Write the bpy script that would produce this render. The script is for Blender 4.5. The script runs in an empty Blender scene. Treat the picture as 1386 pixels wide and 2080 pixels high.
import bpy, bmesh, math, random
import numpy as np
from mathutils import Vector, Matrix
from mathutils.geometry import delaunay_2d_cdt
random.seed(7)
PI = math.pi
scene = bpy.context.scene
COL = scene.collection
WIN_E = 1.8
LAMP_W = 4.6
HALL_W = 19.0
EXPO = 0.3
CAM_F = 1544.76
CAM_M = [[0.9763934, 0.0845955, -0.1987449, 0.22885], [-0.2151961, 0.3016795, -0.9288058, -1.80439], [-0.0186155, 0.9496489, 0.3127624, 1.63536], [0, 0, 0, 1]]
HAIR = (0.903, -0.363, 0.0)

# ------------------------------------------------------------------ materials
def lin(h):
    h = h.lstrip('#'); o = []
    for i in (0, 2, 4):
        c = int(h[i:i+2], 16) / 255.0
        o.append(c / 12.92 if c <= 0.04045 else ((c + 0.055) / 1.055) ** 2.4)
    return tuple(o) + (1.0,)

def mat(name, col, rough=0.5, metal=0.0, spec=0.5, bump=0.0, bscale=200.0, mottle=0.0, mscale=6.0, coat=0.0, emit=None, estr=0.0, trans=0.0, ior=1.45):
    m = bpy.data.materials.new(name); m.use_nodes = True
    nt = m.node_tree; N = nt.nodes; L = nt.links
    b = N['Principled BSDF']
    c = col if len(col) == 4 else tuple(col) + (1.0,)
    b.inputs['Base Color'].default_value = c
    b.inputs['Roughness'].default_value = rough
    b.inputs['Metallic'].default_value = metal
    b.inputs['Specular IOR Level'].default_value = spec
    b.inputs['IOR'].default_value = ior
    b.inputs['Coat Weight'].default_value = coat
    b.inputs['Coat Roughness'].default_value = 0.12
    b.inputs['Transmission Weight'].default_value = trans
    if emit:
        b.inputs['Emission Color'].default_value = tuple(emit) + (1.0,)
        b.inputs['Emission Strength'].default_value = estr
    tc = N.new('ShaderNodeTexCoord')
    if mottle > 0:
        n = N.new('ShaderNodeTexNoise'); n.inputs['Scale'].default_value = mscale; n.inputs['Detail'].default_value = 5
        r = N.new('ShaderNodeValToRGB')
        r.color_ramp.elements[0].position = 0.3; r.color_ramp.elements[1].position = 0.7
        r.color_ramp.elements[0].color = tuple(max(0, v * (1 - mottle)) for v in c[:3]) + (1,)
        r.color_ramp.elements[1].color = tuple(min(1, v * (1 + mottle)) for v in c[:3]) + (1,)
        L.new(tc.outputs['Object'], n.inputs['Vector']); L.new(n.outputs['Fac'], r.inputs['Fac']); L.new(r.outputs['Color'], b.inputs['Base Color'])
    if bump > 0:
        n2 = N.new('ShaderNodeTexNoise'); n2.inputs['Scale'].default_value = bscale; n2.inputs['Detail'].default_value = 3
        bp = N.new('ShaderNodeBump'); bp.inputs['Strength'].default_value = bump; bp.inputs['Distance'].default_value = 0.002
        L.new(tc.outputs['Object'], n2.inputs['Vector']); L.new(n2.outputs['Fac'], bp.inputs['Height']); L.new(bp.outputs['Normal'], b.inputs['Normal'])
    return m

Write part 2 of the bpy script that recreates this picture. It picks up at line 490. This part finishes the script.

What you are asked to do
Every entry needs to be retyped exactly.

The answer
Write the bpy script that would produce this render. The script is for Blender 4.5. The script runs in an empty Blender scene. Treat the picture as 1386 pixels wide and 2080 pixels high.
import bpy, bmesh, math, random
import numpy as np
from mathutils import Vector, Matrix
from mathutils.geometry import delaunay_2d_cdt
random.seed(7)
PI = math.pi
scene = bpy.context.scene
COL = scene.collection
WIN_E = 1.8
LAMP_W = 4.6
HALL_W = 19.0
EXPO = 0.3
CAM_F = 1544.76
CAM_M = [[0.9763934, 0.0845955, -0.1987449, 0.22885], [-0.2151961, 0.3016795, -0.9288058, -1.80439], [-0.0186155, 0.9496489, 0.3127624, 1.63536], [0, 0, 0, 1]]
HAIR = (0.903, -0.363, 0.0)

# ------------------------------------------------------------------ materials
def lin(h):
    h = h.lstrip('#'); o = []
    for i in (0, 2, 4):
        c = int(h[i:i+2], 16) / 255.0
        o.append(c / 12.92 if c <= 0.04045 else ((c + 0.055) / 1.055) ** 2.4)
    return tuple(o) + (1.0,)

def mat(name, col, rough=0.5, metal=0.0, spec=0.5, bump=0.0, bscale=200.0, mottle=0.0, mscale=6.0, coat=0.0, emit=None, estr=0.0, trans=0.0, ior=1.45):
    m = bpy.data.materials.new(name); m.use_nodes = True
    nt = m.node_tree; N = nt.nodes; L = nt.links
    b = N['Principled BSDF']
    c = col if len(col) == 4 else tuple(col) + (1.0,)
    b.inputs['Base Color'].default_value = c
    b.inputs['Roughness'].default_value = rough
    b.inputs['Metallic'].default_value = metal
    b.inputs['Specular IOR Level'].default_value = spec
    b.inputs['IOR'].default_value = ior
    b.inputs['Coat Weight'].default_value = coat
    b.inputs['Coat Roughness'].default_value = 0.12
    b.inputs['Transmission Weight'].default_value = trans
    if emit:
        b.inputs['Emission Color'].default_value = tuple(emit) + (1.0,)
        b.inputs['Emission Strength'].default_value = estr
    tc = N.new('ShaderNodeTexCoord')
    if mottle > 0:
        n = N.new('ShaderNodeTexNoise'); n.inputs['Scale'].default_value = mscale; n.inputs['Detail'].default_value = 5
        r = N.new('ShaderNodeValToRGB')
        r.color_ramp.elements[0].position = 0.3; r.color_ramp.elements[1].position = 0.7
        r.color_ramp.elements[0].color = tuple(max(0, v * (1 - mottle)) for v in c[:3]) + (1,)
        r.color_ramp.elements[1].color = tuple(min(1, v * (1 + mottle)) for v in c[:3]) + (1,)
        L.new(tc.outputs['Object'], n.inputs['Vector']); L.new(n.outputs['Fac'], r.inputs['Fac']); L.new(r.outputs['Color'], b.inputs['Base Color'])
    if bump > 0:
        n2 = N.new('ShaderNodeTexNoise'); n2.inputs['Scale'].default_value = bscale; n2.inputs['Detail'].default_value = 3
        bp = N.new('ShaderNodeBump'); bp.inputs['Strength'].default_value = bump; bp.inputs['Distance'].default_value = 0.002
        L.new(tc.outputs['Object'], n2.inputs['Vector']); L.new(n2.outputs['Fac'], bp.inputs['Height']); L.new(bp.outputs['Normal'], b.inputs['Normal'])
    return m

Write part 2 of the bpy script that recreates this picture. It picks up at line 490. This part finishes the script.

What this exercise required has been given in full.